Closing statement: Crude oil remains in a tug-of-war between demand-side macro fears and supply-side surprises. A decisive break above $62.50 would require upbeat US economic data and easing trade tensions, while disappointment on either front could push WTI back toward $60.00–$61.00 support.
DAX
- DAX Price: The DAX rose 0.27% on Friday, May 30, closing at 23,998, partially offsetting Thursday’s 0.44% decline. The rebound reflected renewed investor optimism, driven by soft inflation data and growing rate cut expectations.
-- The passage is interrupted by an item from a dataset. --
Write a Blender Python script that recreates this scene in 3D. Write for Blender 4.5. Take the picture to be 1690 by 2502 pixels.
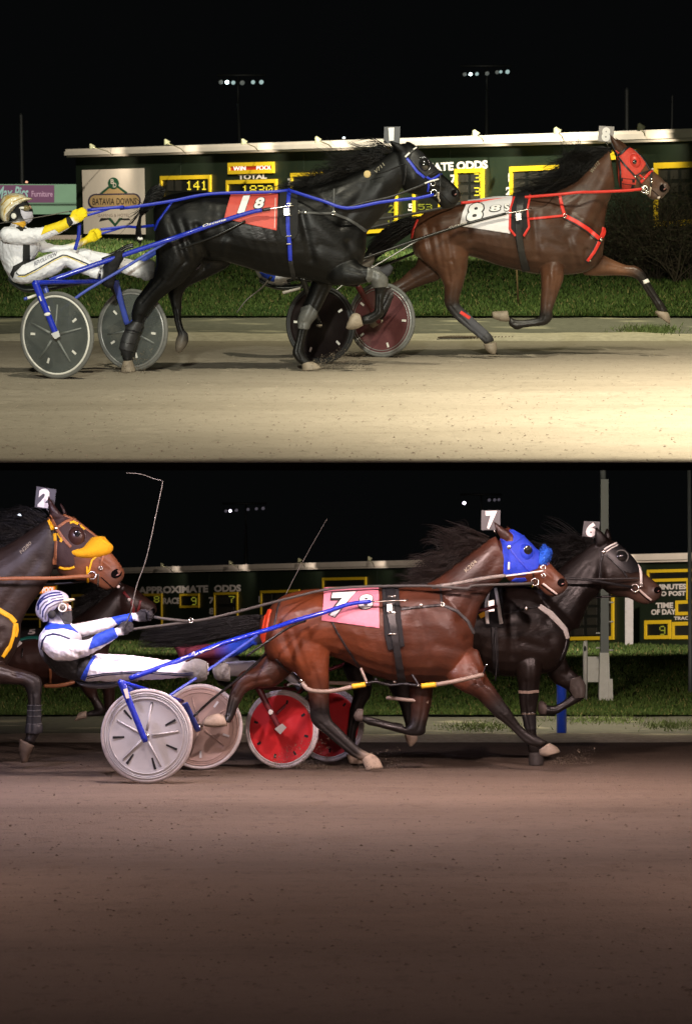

- Retail Sales: German retail sales fell 1.1% MoM in April, reversing a 0.9% gain in March. This unexpected contraction highlights sluggish consumer demand, reinforcing the case for monetary easing by the ECB.
- Inflation Data: Germany’s headline inflation dropped from 2.2% to 2.1% in May, bringing it closer to the ECB’s 2% target. The moderation in inflation has amplified expectations of multiple rate cuts, bolstering sentiment toward equities, especially interest-rate-sensitive DAX constituents.
- PMI Data: Markets are eyeing the finalized HCOB Manufacturing PMI for May, due Monday, with the flash reading showing an improvement to 48.8 from 48.4 in April. Though still below 50, a better-than-expected figure may help cushion recession concerns.
- US Data: Later on Monday, traders will shift focus to US ISM Manufacturing PMI, expected to remain unchanged at 48.7. The release could influence global risk sentiment and set the tone for early-week DAX price action.
Closing statement: The DAX remains underpinned by cooling inflation and dovish ECB expectations, though soft consumer data and sub-50 PMIs caution against over-optimism. If upcoming PMI readings surprise to the upside, the index may attempt a fresh move above the 24,000 mark, testing record highs.